Start your marriage with God and in God

If you are still searching, then the best thing you must try to do is to commit every step of your way to God. Let him have the pre-eminence of everything. Proverbs 3 v 5 say’s” trust in the Lord with all your heart and learn not on your own understanding, in all your ways acknowledge Him and He will direct your part.

 

If you are already married, it is not yet too late for you. You can still ask God to take over from where you are now. Remember it cannot be done by your power or might, but by His Spirit.

 

Pray together always as family

This is the most important thing to do. You must pray for your family and with your family. Bible said ‘pray without season”. Do not let your prayer be only when there is trouble.

Always have your family devotions. Commit all to Him and things will move smoothly.

Depend Only on Gods Plan for Your Marriage

Be sure to search the scriptures, every day to know the plans of God for your marriage. It can only work for you if the Lord has said it. Jeremiah 29 v 11 said “For I know the thought that I think towards you, thought of peace and not of evil. That is the reason why you must give it up for Him alone.

 

Say only those Things you Want for Your Marriage and Do not Say the Opposite/ Negative.
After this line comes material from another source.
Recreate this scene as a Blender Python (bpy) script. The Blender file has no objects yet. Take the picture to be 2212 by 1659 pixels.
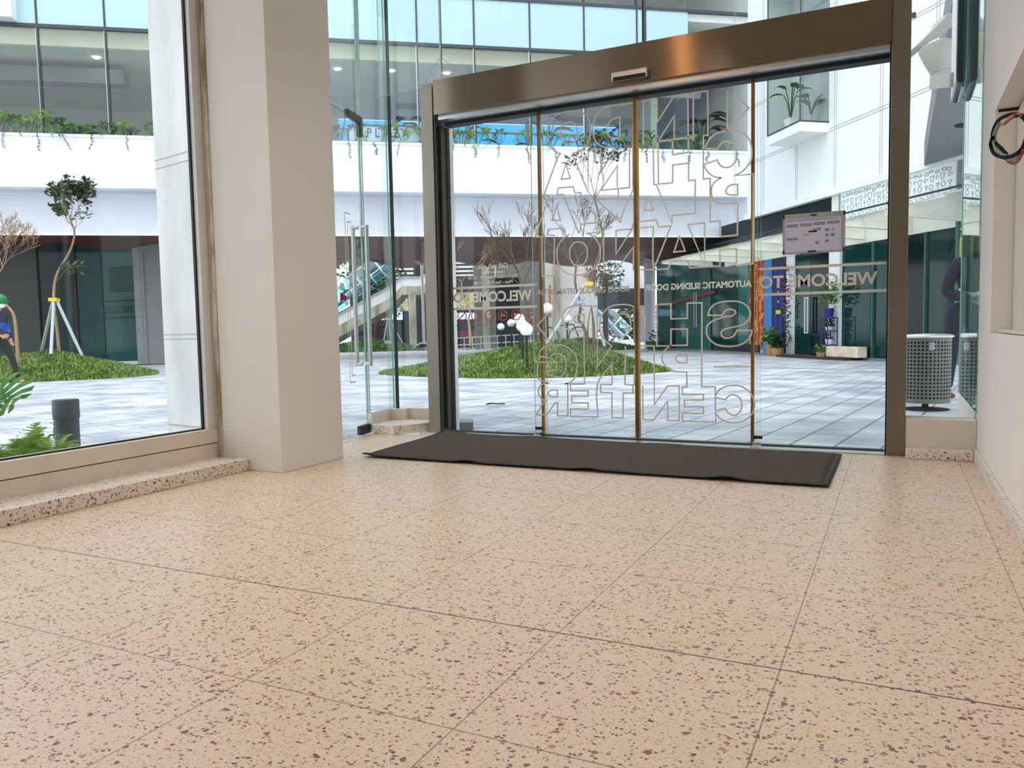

Always be careful to say those things that are consistent with the word of God as regards to your marriage. Remember what you say is what you get. The Bible said in Proverbs 18:21 “Death and life (are} in the power of the tongue and they that love it shall eat the fruit thereof”.

Always be careful so you do not jeopardize your marriage with the ill words that may come from your mouth.

 

Wife Submit to Your Husband and Husband Love Your Wife.

This is not a negotiation; it is a command from God.

God would have said wives try and submit to your husband, but He gave a command because that will be the only secret to a happy marriage.

Men you have a very big task here. You must love your wives. Your love is for her alone. It is not meant for another person. If your marriage must be bullet proof, then this command must be kept to the last.

 

Be Faithful to Your Spouse

Try everything you can to stay faithful to your spouse. I used the word try because I know so many challenges may come that will make you want to cheat. Never compromise, never give room for suspicions.

Trust

Always trust your spouse in all things and at all times. Never let it out. Even when it looks like trust has been broken, continue to trust.

Share quality times together

It is not just about spending time together, but spending quality time together. Make each of your stay together a very memorable one.

Forgive your Spouse every time

To err is human but to forgive is divine. Learn to forgive your spouse any time he or she does wrong to you.

Do not deny Sex

Do not think of denying sex to your spouse. It can make him /her look for somewhere else to get it. Also remember that the bible said that it can only be with the consent of each other.

Talk about your challenges

Take some time to discuss your problems with your spouse and bring a plan to resolve it. Never sleep without settling your disputes.

Never bring third Party into Your Marriage.

There will always be problems in your marriage. They are inevitable, but how you settle it is what matters. Remember you must not invite an outsider, not your mother, sister or even friends. It is a family issue and must be settled by the two of you.

Be contempt with what you have at That Moment

Always be satisfied with whatever stage you are in your marriage. Hebrews 13:5 “ Let your conduct be without covetousness; be content with such thing as you have. Never look at what other people are doing in their marriage and think of introducing it to your own. It will only bring problems to you and your spouse

Remember you are trying to build a Christian marriage.

Have open conversation

Communication is very important in every marriage. Absence of it brings quarrel, mistrust, infidelity. And then divorce.

Be thankful all The Time.

Be appreciative to any little thing your spouse did for you no matter how small it is. You can only receive another if you appreciate the first.